Data segment.

[start]

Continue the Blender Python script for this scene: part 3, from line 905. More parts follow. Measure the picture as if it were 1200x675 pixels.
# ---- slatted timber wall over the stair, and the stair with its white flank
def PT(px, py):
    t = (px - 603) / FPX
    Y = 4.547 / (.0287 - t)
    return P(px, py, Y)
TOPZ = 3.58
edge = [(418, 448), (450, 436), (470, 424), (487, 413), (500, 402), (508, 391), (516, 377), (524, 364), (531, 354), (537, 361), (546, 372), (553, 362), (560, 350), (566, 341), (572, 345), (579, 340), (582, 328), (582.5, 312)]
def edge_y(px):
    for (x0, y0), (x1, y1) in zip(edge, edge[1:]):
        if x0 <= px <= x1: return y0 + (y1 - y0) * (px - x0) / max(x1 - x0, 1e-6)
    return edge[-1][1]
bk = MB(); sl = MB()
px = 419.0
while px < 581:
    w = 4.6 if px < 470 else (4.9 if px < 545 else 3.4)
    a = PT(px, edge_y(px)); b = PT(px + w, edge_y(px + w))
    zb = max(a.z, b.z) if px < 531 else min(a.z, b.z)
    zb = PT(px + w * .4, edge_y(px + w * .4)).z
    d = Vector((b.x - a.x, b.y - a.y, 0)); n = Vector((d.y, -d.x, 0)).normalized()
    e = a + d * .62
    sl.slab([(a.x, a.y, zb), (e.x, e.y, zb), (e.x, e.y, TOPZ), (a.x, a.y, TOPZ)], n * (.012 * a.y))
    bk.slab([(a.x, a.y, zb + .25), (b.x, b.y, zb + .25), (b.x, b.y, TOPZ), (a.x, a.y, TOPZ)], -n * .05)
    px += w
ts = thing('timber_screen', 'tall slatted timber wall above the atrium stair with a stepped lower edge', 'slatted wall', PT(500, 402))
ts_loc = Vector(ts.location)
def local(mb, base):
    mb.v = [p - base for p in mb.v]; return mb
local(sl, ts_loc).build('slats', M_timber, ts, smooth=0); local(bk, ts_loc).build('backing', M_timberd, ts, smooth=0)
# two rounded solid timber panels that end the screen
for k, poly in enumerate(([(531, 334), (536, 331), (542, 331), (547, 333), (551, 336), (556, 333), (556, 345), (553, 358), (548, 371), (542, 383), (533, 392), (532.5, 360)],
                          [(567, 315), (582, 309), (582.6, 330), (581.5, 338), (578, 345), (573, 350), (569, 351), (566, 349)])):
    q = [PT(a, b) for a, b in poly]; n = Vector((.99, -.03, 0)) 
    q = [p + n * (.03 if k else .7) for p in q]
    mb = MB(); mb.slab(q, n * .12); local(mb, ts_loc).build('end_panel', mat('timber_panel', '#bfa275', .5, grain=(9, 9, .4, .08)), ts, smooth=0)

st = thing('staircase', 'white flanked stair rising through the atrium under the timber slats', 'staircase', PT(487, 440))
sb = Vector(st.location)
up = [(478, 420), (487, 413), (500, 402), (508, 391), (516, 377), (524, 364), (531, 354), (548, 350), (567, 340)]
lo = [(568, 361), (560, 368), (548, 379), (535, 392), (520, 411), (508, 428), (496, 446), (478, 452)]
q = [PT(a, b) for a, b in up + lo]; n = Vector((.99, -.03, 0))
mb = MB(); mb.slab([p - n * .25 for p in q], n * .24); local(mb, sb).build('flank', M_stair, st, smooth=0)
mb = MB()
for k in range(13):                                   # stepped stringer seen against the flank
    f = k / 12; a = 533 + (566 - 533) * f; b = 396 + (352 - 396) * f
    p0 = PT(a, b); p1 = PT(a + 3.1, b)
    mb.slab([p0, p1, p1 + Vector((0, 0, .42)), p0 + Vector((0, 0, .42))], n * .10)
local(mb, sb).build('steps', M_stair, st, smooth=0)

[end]

Aim. Return exactly the lines from the line that has "bk.slab([(a.x, a.y, zb" to the line that has "mb.v = [p - base", both of them included.

The solution.
    bk.slab([(a.x, a.y, zb + .25), (b.x, b.y, zb + .25), (b.x, b.y, TOPZ), (a.x, a.y, TOPZ)], -n * .05)
    px += w
ts = thing('timber_screen', 'tall slatted timber wall above the atrium stair with a stepped lower edge', 'slatted wall', PT(500, 402))
ts_loc = Vector(ts.location)
def local(mb, base):
    mb.v = [p - base for p in mb.v]; return mb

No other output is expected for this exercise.